Which lines below hold the word "pixels"? Report each one.

**** EXTRACTED MATERIAL ****

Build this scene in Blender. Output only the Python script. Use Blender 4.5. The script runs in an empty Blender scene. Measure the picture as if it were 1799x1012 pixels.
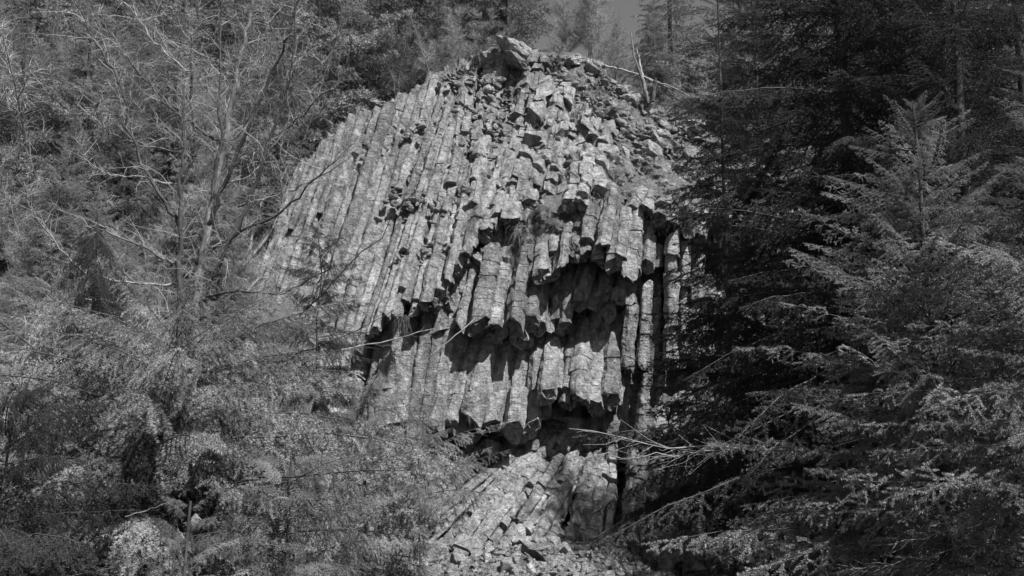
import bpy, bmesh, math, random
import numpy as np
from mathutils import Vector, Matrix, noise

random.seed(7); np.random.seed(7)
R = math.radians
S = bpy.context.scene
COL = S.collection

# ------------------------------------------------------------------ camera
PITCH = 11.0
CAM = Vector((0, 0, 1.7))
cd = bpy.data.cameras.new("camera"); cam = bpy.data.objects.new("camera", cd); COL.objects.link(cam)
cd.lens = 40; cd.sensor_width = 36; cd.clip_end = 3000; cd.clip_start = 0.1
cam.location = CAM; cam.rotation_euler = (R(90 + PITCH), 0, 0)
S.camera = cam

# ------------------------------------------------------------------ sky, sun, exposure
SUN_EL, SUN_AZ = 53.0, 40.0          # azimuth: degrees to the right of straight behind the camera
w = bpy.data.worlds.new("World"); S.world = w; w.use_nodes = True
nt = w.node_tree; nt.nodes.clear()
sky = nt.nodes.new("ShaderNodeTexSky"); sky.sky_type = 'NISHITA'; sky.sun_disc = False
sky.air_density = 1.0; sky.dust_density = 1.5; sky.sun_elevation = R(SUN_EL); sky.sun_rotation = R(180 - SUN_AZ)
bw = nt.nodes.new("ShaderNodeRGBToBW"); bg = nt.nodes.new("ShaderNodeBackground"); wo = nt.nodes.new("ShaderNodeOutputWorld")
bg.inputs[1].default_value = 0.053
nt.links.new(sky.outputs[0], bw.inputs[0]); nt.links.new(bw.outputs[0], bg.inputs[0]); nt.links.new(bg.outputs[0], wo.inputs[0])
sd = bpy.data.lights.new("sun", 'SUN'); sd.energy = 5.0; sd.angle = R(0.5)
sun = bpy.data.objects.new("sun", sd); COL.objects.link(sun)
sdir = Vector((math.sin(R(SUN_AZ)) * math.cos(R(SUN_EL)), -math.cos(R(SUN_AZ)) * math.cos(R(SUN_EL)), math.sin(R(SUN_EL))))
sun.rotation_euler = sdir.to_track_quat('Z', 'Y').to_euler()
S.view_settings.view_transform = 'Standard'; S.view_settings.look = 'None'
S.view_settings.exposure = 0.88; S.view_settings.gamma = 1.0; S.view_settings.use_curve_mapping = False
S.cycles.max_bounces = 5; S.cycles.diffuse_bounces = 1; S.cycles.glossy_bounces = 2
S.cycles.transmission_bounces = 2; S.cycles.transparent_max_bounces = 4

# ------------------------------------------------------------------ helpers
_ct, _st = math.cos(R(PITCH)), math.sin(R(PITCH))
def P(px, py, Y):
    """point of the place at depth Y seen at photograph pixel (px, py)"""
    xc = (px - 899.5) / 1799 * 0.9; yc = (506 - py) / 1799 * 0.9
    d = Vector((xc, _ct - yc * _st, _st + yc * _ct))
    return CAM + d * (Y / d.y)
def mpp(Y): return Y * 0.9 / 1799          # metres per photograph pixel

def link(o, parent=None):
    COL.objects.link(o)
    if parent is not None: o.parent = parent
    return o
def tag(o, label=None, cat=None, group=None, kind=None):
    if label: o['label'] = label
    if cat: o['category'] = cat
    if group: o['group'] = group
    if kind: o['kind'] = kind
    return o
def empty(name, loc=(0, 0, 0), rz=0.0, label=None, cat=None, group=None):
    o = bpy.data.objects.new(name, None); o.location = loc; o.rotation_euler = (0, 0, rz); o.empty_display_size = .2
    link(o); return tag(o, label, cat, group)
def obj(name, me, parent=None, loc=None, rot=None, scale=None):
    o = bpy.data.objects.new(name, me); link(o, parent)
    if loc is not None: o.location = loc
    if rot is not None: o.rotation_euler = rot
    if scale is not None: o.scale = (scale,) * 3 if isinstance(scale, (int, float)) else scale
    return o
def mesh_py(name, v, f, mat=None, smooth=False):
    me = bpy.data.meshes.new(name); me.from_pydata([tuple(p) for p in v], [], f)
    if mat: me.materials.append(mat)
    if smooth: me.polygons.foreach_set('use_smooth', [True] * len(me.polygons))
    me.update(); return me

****
**** EXTRACTED MATERIAL ****

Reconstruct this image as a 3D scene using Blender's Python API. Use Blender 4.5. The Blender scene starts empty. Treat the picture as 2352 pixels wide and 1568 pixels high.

****
**** EXTRACTED MATERIAL ****

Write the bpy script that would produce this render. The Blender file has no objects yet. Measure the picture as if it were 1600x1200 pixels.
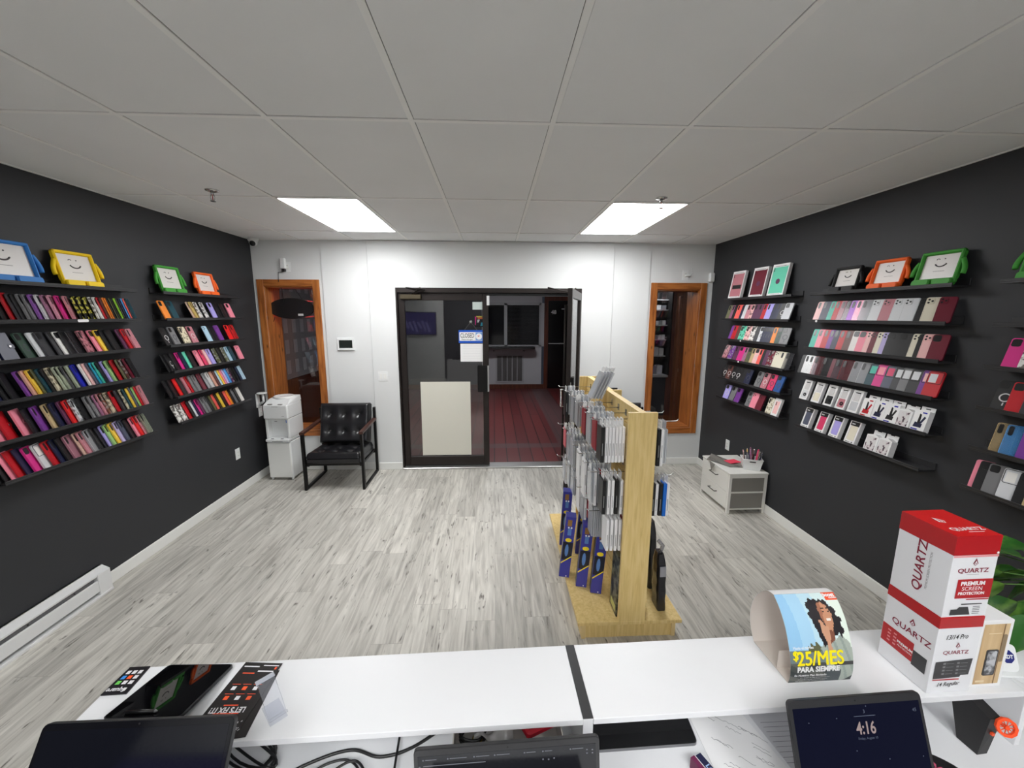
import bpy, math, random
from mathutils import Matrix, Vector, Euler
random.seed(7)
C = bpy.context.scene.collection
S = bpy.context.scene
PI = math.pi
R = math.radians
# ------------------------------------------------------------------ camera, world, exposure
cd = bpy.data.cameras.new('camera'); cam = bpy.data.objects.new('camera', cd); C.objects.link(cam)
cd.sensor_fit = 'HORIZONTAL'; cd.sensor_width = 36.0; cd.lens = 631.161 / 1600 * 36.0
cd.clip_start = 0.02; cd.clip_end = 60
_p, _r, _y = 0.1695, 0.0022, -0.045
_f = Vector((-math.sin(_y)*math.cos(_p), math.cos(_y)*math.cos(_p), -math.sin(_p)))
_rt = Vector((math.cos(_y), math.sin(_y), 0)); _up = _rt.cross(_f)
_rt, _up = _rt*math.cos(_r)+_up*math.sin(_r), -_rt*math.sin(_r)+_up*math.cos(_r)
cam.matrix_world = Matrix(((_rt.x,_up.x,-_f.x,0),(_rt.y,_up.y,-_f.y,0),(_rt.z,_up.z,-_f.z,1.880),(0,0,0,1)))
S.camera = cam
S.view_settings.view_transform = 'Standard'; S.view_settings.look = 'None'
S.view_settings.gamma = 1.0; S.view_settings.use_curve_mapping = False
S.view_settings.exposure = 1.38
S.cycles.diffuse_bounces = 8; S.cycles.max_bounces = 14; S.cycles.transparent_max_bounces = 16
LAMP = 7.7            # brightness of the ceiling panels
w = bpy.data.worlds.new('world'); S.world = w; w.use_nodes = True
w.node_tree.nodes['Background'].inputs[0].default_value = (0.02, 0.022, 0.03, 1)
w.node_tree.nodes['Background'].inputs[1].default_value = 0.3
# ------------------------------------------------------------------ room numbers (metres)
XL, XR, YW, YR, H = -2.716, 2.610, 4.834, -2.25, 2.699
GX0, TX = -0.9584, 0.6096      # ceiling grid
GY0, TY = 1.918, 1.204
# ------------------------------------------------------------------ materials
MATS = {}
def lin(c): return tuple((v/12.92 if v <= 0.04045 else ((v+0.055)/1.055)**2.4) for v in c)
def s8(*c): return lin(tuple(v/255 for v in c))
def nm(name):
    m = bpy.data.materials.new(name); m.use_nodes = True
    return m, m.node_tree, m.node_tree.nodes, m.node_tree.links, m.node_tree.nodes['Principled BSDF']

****

TASK ANSWER:
Build this scene in Blender. Output only the Python script. Use Blender 4.5. The script runs in an empty Blender scene. Measure the picture as if it were 1799x1012 pixels.
Reconstruct this image as a 3D scene using Blender's Python API. Use Blender 4.5. The Blender scene starts empty. Treat the picture as 2352 pixels wide and 1568 pixels high.
Write the bpy script that would produce this render. The Blender file has no objects yet. Measure the picture as if it were 1600x1200 pixels.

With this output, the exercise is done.